Jaume Collet-Serra‘s The Shallows is relatively inoffensive for the first…what, 25 minutes? Lulling, I mean. A tropical Mexican (actually Australian) surfside setting. Brief glimpses of Blake Lively‘s tanned bikini bod. A tranquil, crescent-shaped cove under radiant blue skies. Hefty surfer swells rolling in.
And then the dumb shark tale begins, and it gradually gets harder and harder to accept. The big ending, trust me, is ludicrous. But it’s a fairly lightweight, see-it-and-forget-about-it thing. I didn’t hate it. I just sat there and smirked. Okay, a single shock cut made me jump but that’s it.

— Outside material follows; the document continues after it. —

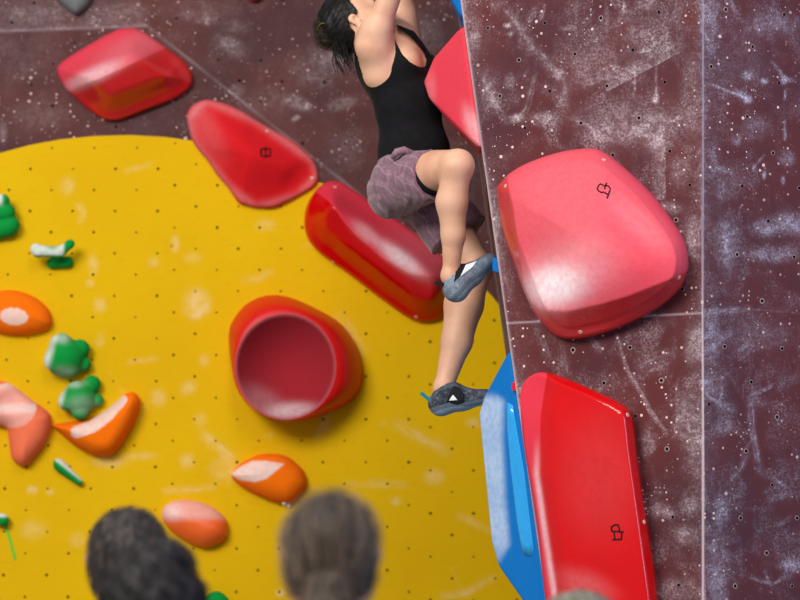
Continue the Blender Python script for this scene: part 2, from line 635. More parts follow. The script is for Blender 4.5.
# --- the free-standing prism on the right: front facet, turned side facet, return facet
def build_prism():
    Z0, Z1 = 0.0, 4.7
    zf = np.r_[np.linspace(Z0, 1.22, 14), np.arange(1.23, 3.42, 0.0034), np.linspace(3.43, Z1, 16)]
    # front facet A
    s = np.linspace(0, 1, 250)
    arp = np.array([arete(z) for z in zf])
    fo = np.stack([np.full_like(zf, FOLD0[0]), np.full_like(zf, FOLD0[1]), zf], 1)
    VA = arp[None] * (1 - s)[:, None, None] + fo[None] * s[:, None, None]
    nv = len(zf)
    VA = VA.reshape(-1, 3)
    FA = gridfaces(len(s), nv)
    # side facet B
    bu = np.r_[np.linspace(0, 0.52, 150), np.linspace(0.56, 2.4, 20)]
    VB = (fo[None] + bu[:, None, None] * B_dir).reshape(-1, 3)
    FB = gridfaces(len(bu), nv, len(VA))
    # return facet L (edge-on from the front) in depth
    dl = np.linspace(0, 1.5, 40)
    Ld = np.array([0.041, 1.0, 0])
    VL = (arp[None] + dl[:, None, None] * Ld).reshape(-1, 3)
    FL = gridfaces(len(dl), nv, len(VA) + len(VB), True)
    V = np.vstack([VA, VB, VL])
    X, Y = proj(V)
    C = np.zeros(len(V)); LN = np.zeros(len(V))
    nA, nB = len(VA), len(VA) + len(VB)
    a = np.arange(len(V)) < nA
    b = (np.arange(len(V)) >= nA) & (np.arange(len(V)) < nB)
    l = np.arange(len(V)) >= nB
    XA, YA = X[a], Y[a]; CA = np.zeros(nA); LA = np.zeros(nA)
    for pts, w, st in [
        ([(499, 4), (509, 11), (522, 30), (532, 47), (545, 60), (556, 72), (564, 85), (565, 107)], 5, .5),
        ([(490, 0), (494, 11)], 2.5, .3), ([(483, 75), (492, 96), (506, 121)], 4, .4),
        ([(534, 77), (526, 109), (513, 122)], 2.5, .4), ([(575, 82), (596, 81), (612, 74), (630, 77)], 7, .45),
        ([(639, 51), (649, 51)], 2, .8), ([(635, 60), (634, 97)], 1.3, .6), ([(656, 66), (656, 103)], 1.4, .6),
        ([(624, 3), (623, 15)], 1.3, .9), ([(669, 123), (681, 117)], 2, .7), ([(682, 3), (672, 25)], 4, .25),
        ([(592, 340), (600, 350)], 4, .4), ([(617, 335), (621, 350), (627, 370), (640, 392), (652, 415), (666, 433)], 2.2, .65),
        ([(676, 385), (679, 415), (674, 436)], 2, .4), ([(536, 322), (548, 355)], 4, .22), ([(562, 345), (566, 372)], 4, .25),
        ([(660, 365), (640, 366), (672, 355)], 6, .3), ([(572, 118), (590, 125), (600, 138)], 3, .35),
        ([(645, 455), (655, 440)], 4, .3), ([(520, 386), (526, 402)], 4, .6), ([(498, 190), (500, 240), (510, 300)], 4, .35),
        ([(576, 0), (575, 40)], 3, .15), ([(606, 0), (607, 45)], 1.5, .25), ([(535, 8), (530, 22)], 2, .5), ([(545, 5), (540, 20)], 2, .4),
        ([(560, 28), (575, 28)], 2, .5)]:
        stroke(CA, XA, YA, pts, w, st)
    blobs(CA, XA, YA, [(507, 25.6, 3.5, 2.5, .9), (510, 34, 3, 2.5, .7), (474, 39, 6, 10, .4), (517, 118, 7, 4, .8), (545, 119, 13, 7, .55), (510, 81, 5, 7, .25),
        (560, 75, 6, 5, .6), (655.5, 99, 3, 5, .9), (648, 2, 10, 7, .4), (657, 132, 18, 18, .5), (615, 135, 22, 10, .4), (604, 120, 30, 18, .18),
        (680, 170, 11, 14, .3), (694, 240, 9, 22, .5), (670, 208, 12, 6, .45), (690, 420, 14, 30, .45), (648, 440, 7, 13, .35),
        (697, 450, 8, 20, .4), (657, 510, 8, 8, .4), (668, 512, 6, 6, .6), (685, 535, 11, 9, .6), (690, 505, 9, 9, .35), (678, 590, 32, 12, .3),
        (695, 345, 9, 22, .5), (640, 40, 26, 30, .12), (585, 55, 24, 24, .15), (490, 95, 9, 18, .3), (640, 120, 40, 25, .2), (690, 100, 10, 40, .2)])
    sd = line_s(XA, YA, (610, 90), (692, 46))
    CA += np.where((sd > 0) & (XA > 606) & (XA < 692), .5 * np.exp(-sd / 9), 0) * sst((692 - XA) / 30)
    CA += np.where((XA < 665.5) & (XA > 645) & (YA > 135) & (YA < 200), .38 * sst((XA - 648) / 15), 0)
    CA += .3 * np.exp(-(703 - XA) / 6) * (0.6 + 0.4 * np.sin(YA / 23.0))
    LA += .95 * np.exp(-((703.0 - XA) / 1.1) ** 2)
    zz = VA[:, 2]
    arx = np.array([arete(z) for z in zf]); axp, ayp = proj(arx)
    da = XA - np.tile(axp, len(s))
    LA += .6 * np.exp(-(da / 1.6) ** 2)
    CA += .45 * np.exp(-(da / 7)) * (0.5 + 0.5 * np.sin(YA / 31.0 + 1))
    ys = 323 + (XA - 510) * (313 - 323) / 193
    LA += .5 * np.exp(-((YA - ys) / 1.0) ** 2)
    C[a] = CA * .85; LN[a] = LA
    XB, YB = X[b], Y[b]; CB = np.zeros(b.sum()); LB = np.zeros(b.sum())
    for pts, w, st in [
        ([(729, 0), (737, 16)], 3, .35), ([(710, 84), (730, 92), (750, 101)], 1.6, .8), ([(735, 90), (750, 98)], 2.2, .5), ([(772, 62), (785, 78)], 1.5, .7),
        ([(785, 90), (785, 99)], 1.2, .6), ([(785, 120), (785, 140)], 1.1, .7), ([(708, 178), (718, 168), (730, 173)], 2.4, .55), ([(719, 180), (719, 202)], 2.5, .35),
        ([(730, 332), (715, 345)], 3, .4), ([(740, 350), (745, 345)], 2, .8), ([(707, 395), (720, 403), (732, 411)], 4, .4), ([(750, 396), (772, 386)], 2, .5),
        ([(750, 402), (752, 430), (759, 467)], 3.5, .55), ([(747, 455), (740, 470), (732, 478)], 3, .4), ([(770, 500), (790, 494)], 3, .4), ([(772, 477), (785, 487)], 2.5, .5),
        ([(765, 572), (771, 585), (785, 577)], 1.8, .5), ([(750, 577), (770, 583)], 2, .35), ([(703, 313), (748, 309)], 3.5, .5), ([(748, 309), (800, 313)], 1.2, .2),
        ([(778, 525), (790, 517)], 2, .4), ([(742, 455), (752, 440)], 2, .3), ([(754, 168), (764, 155)], 1.2, .5)]:
        stroke(CB, XB, YB, pts, w, st)
    blobs(CB, XB, YB, [(770, 25, 26, 12, .3), (710, 20, 8, 30, .35), (748, 100, 4, 4, .6), (784, 80, 3.5, 4, .9), (747, 75, 6, 5, .5), (765, 81, 4, 3, .8), (790, 80, 4, 2.5, .7),
        (737, 140, 5, 6, .35), (755, 128, 14, 12, .2), (730, 184, 14, 14, .2), (727, 244, 10, 24, .5), (790, 224, 18, 10, .55), (764, 228, 14, 8, .45), (772, 254, 26, 8, .45), (787, 158, 8, 8, .35),
        (754, 168, 2, 3, .7), (764, 175, 2, 4, .7), (783, 180, 2, 4, .8), (725, 426, 8, 8, .3), (722, 510, 7, 13, .55), (718, 570, 10, 44, .42), (792, 565, 12, 6, .5), (712, 385, 12, 12, .3),
        (735, 60, 30, 30, .1), (760, 335, 30, 14, .2), (712, 340, 9, 20, .4)])
    CB += .22 * np.exp(-(XB - 703) / 9)
    LB += .6 * np.exp(-((XB - 703.0) / 0.7) ** 2)
    C[b] = CB; LN[b] = LB
    C[l] = .35
    LN[l] = .8 * np.exp(-(np.repeat(dl, nv) / 0.02) ** 2)
    # bolt holes, as measured on the two facets
    hA = [(488, 28), (545, 23), (601, 18), (659, 12), (519, 60), (575, 54), (633, 50), (500, 96), (550, 91), (607, 86), (665, 82), (525, 128), (581, 123), (639, 118), (670, 151), (613, 155),
          (676, 220), (573, 350), (630, 347.5), (604, 383), (661.5, 380.5), (635.5, 416), (667, 449), (673, 517), (679, 585), (690, 185), (682.5, 289)]
    hB = [(725.6, 9.6), (784, 14.4), (752.5, 46.7), (711, 66.7), (747, 116.5), (773, 153), (778.7, 83), (742, 186), (768, 221), (737, 254.5), (794, 257), (799, 188), (724.5, 346.5), (782, 348.5), (751, 382),
          (777, 417), (746, 451), (772, 485), (740.5, 518), (797, 518), (766.5, 553), (735, 586), (792, 586), (762, 301), (709, 404)]
    V1, F1, m1 = holes([PA.at(x, y) for x, y in hA], A_n)
    V2, F2, m2 = holes([PB.at(x, y) for x, y in hB], B_n)
    nb = len(V)
    faces = FA.tolist() + FB.tolist() + FL.tolist()
    fm = [0] * len(FA) + [3] * len(FB) + [0] * len(FL)
    faces += [tuple(i + nb for i in f) for f in F1]; fm += m1
    faces += [tuple(i + nb + len(V1) for i in f) for f in F2]; fm += m2
    V = np.vstack([V, V1, V2])
    C = np.r_[C, np.zeros(len(V1) + len(V2))]; LN = np.r_[LN, np.zeros(len(V1) + len(V2))]
    # closing faces behind
    o = len(V)
    A0, A1 = arete(Z0) + 1.5 * Ld, arete(Z1) + 1.5 * Ld
    B0, B1 = fo[0] + 2.4 * B_dir, fo[-1] + 2.4 * B_dir
    G0, G1 = B0 + np.array([0, 1.3, 0]), B1 + np.array([0, 1.3, 0])
    T0, T1, T2 = arete(Z1), fo[-1], A1
    V = np.vstack([V, A0, A1, G1, G0, B0, B1, T0, T1])
    faces += [(o + 3, o + 2, o + 1, o), (o + 4, o + 5, o + 2, o + 3), (o + 6, o + 7, o + 5, o + 2, o + 1)]; fm += [0, 0, 0]
    C = np.r_[C, np.zeros(8)]; LN = np.r_[LN, np.zeros(8)]
    w = npmesh('wall_right', V, faces, [M['wallA'], M['hole'], M['holering'], M['wallB']], origin=(FOLD0[0], FOLD0[1], 0), fmat=fm, attrs={'chalk': np.clip(C, 0, 1), 'line': np.clip(LN, 0, 1)}, smooth=False)
    tag(w, kind='structure')
    return w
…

The film pretty much rests on Blake’s shoulders, and to be fair she delivers as well as can be expected. She works it, I mean. Gives her all in conveying the fear, panic and pain. It’s the damn shark I didn’t care for, or more precisely his behavior. This is one determined predator who wants to feed, yes, but his main purpose is to eat Blake Lively. She does what she can to elude and survive, but Sharky-poo won’t quit. “I’m really after you, bikini babe with the Oakland booty…I can’t wait to sink my teeth into your flank!”
SPOILER (as if anyone cares): There’s a ten-minute passage in which Sharky eats two and a half guys and he’s still after Lively. Correct me if I’m wrong but sharks are instinct-driven leviathans who eat when they’re hungry and don’t eat when they’re not. Right? They’re not squirrels. They don’t store up for the winter.

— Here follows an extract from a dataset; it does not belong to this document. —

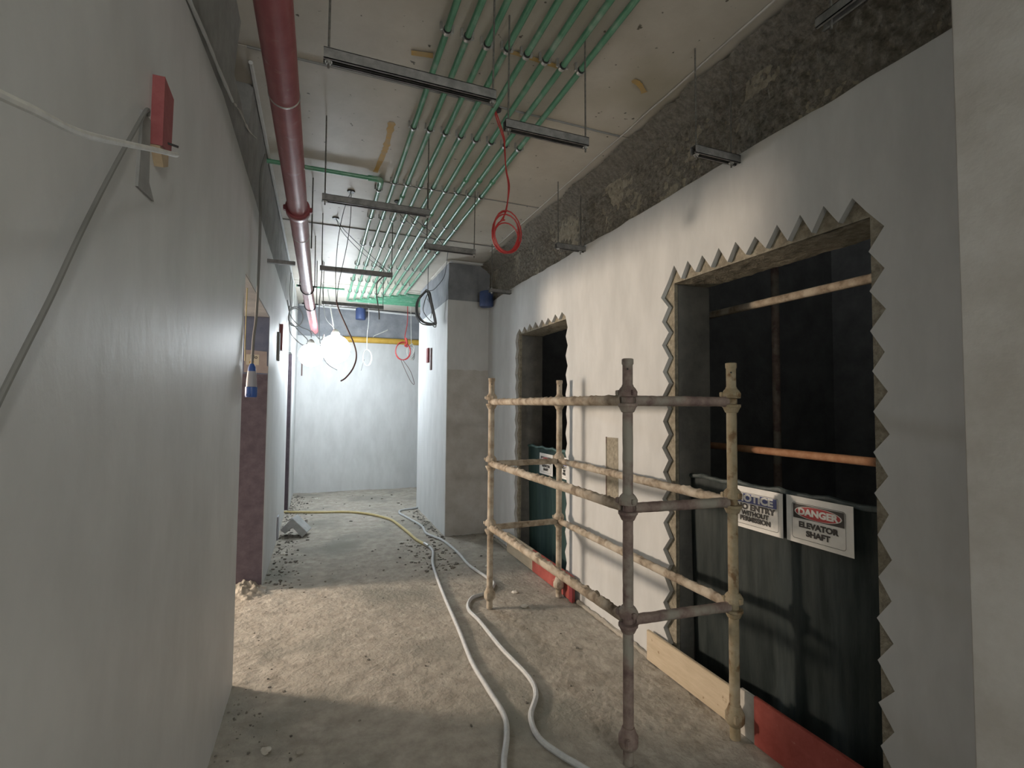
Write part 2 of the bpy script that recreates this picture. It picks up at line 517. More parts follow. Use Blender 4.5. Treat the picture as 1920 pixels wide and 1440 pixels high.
pp = [(1.494, -0.0), (2.03, 0.0)] + [(2.03-0.536*k/12, 2.05+0.025*fbm((k*0.8, 3, 0))) for k in range(13)]
link('render_coat', poly_prism(pp, lambda p: Vector((p[0], 6.026, p[1])), V(0, 0.005, 0)), PLASTER_DUST, cb)

# far wing walls and end wall
we = struct(link('wall_end', BX((-1.0, YE, -0.1), (5.0, YE+0.2, ZP-0.06)), PLASTER), 'end wall of the corridor')
bm = bmesh.new()
grid(bm, (-1.0, YE-0.03, ZP-0.07), (6.0, 0, 0), (0, 0, 0.6), 120, 14, lambda c: c + V(0, -0.01*fbm((c.x*4, c.z*4, 0)), 0))
link('bare_concrete_beam', bm, CONC_BLUE, we, smooth=True)
link('beam_core', BX((-1.0, YE-0.01, ZP-0.07), (5.0, YE+0.2, ZC+0.05)), CONC_BLUE, we)
link('beam_lip', TUBE([(-0.35, YE-0.10, ZC-0.02), (0.8, YE-0.10, ZC-0.04), (1.9, YE-0.10, ZC-0.07)], 0.02, 8), PLASTER, we)
struct(link('wall_wing', BX((4.6, 7.4, -0.1), (4.8, 10, ZC+0.1)), PLASTER))
struct(link('wall_wing_side', BX((2.31, 7.7, -0.1), (4.6, 7.9, ZC+0.1)), PLASTER))

# left wall ---------------------------------------------------------
D1 = (3.245, 4.845, 2.37)
D2 = (7.87, 8.27, 2.36)
corel = [(YB, -0.1), (D1[0], -0.1), (D1[0], D1[2]), (D1[1], D1[2]), (D1[1], -0.1), (D2[0], -0.1), (D2[0], ZC), (3.14, ZC), (3.14, 3.15), (2.6, 3.15), (2.6, ZC), (YB, ZC)]
wl = struct(link('wall_left', poly_prism(corel, yz(XL-0.03), V(-0.18, 0, 0)), CONC_BAND), 'left corridor wall with two doorways')
topl = []
y = D2[0]
while y > YB:
    topl.append((y, ZP + 0.006*fbm((y*3, 9, 0)) + (0.0 if y > 2.4 else -(2.4-y)*0.13 if y > 1.2 else -0.156)))
    y -= 0.05
pll = [(YB, -0.02), (D1[0], -0.02), (D1[0], D1[2]), (D1[1], D1[2]), (D1[1], -0.02), (D2[0], -0.02)] + topl
link('plaster', poly_prism(pll, yz(XL), V(-0.032, 0, 0)), PLASTER_L, wl)
bm = bmesh.new()
def ldisp(c):
    d = 0.006*fbm((c.y*3, c.z*3, 11), 4)
    hole = 0.45 if (2.64 < c.y < 3.12 and c.z > 3.17) else 0
    return Vector((XL - 0.012 + d + (c.z-ZP)*0.07 - hole, c.y, c.z))
grid(bm, (XL, 0.5, ZP-0.18), (0, 9.3, 0), (0, 0, 0.69), 372, 28, ldisp)
grid(bm, (XL, YB, ZP-0.18), (0, 5.12, 0), (0, 0, 0.69), 20, 6, ldisp)
link('bare_concrete_band', bm, CONC_BAND, wl, smooth=True)
pts = [(XL+0.035+0.006*fbm((k, 0, 0)), 2.9+k*0.22, ZC-0.012) for k in range(28)]
link('white_edge_bead', TUBE(pts, 0.012, 6), PLASTER, wl)
pts = smooth_path([(XL+0.004, 1.5, 2.82), (XL+0.004, 1.81, 2.876), (XL+0.006, 2.03, 2.917), (XL+0.008, 2.26, 2.95), (XL+0.008, 2.58, 3.01)], 5)
link('mortar_lip', TUBE(pts, 0.007, 6, vfun=lambda c, d: c+d*0.003*fbm((c.y*25, c.z*25, 0))), PLASTER, wl)
pts = smooth_path([(XL+0.008, 2.58, 3.01), (XL+0.008, 2.85, 3.10), (XL+0.01, 3.13, 3.16), (XL+0.01, 3.65, 3.36)], 6)
link('crack_lip', TUBE(pts, 0.004, 6, vfun=lambda c, d: c+d*0.006*fbm((c.y*25, c.z*25, 0))), PLASTER_DUST, wl)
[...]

Continuing Sharky thought-balloon: “Wow, that first guy tasted great! I love it when they scream and howl, and then all that blood and bone…yum! The younger victims always taste better, and those internal organs are like strawberry shortcake. And then I grabbed another young guy. Couldn’t believe my luck! And then the legs of a third guy….am I dreaming? Two and half bodies, enough to sustain me for several days if not a week.
“But I still haven’t eaten whatsername and that’s the main thing here. It’s not a matter of hunger or nutrition or instinct. This is a totally personal mission and I want that aching, moaning Texas blonde between my jaws, damn it. And I’ll save the head for last. That’s what the screenwriter (Anthony Jaswinski) and the Columbia executives who developed and financed this movie want me to do, at least. What can I do — argue? I’m a CG creation and I do what they say. Whatever your complaint is, I don’t wanna hear it.”
To summarize, I found The Shallows to be cheap, cloying, unnatural, silly. I still don’t know what happened at the end. And what a doctor Blake turns out to be — stitching her own leg, fixing a dislocated bird wing. (I wrote yesterday about “Steven Seagull.”) It was almost a poor-man’s All Is Lost in a way but saddled with the studio-required necessity to deliver a big climactic mano e mano. And there’s a one-year-later epilogue…forget it.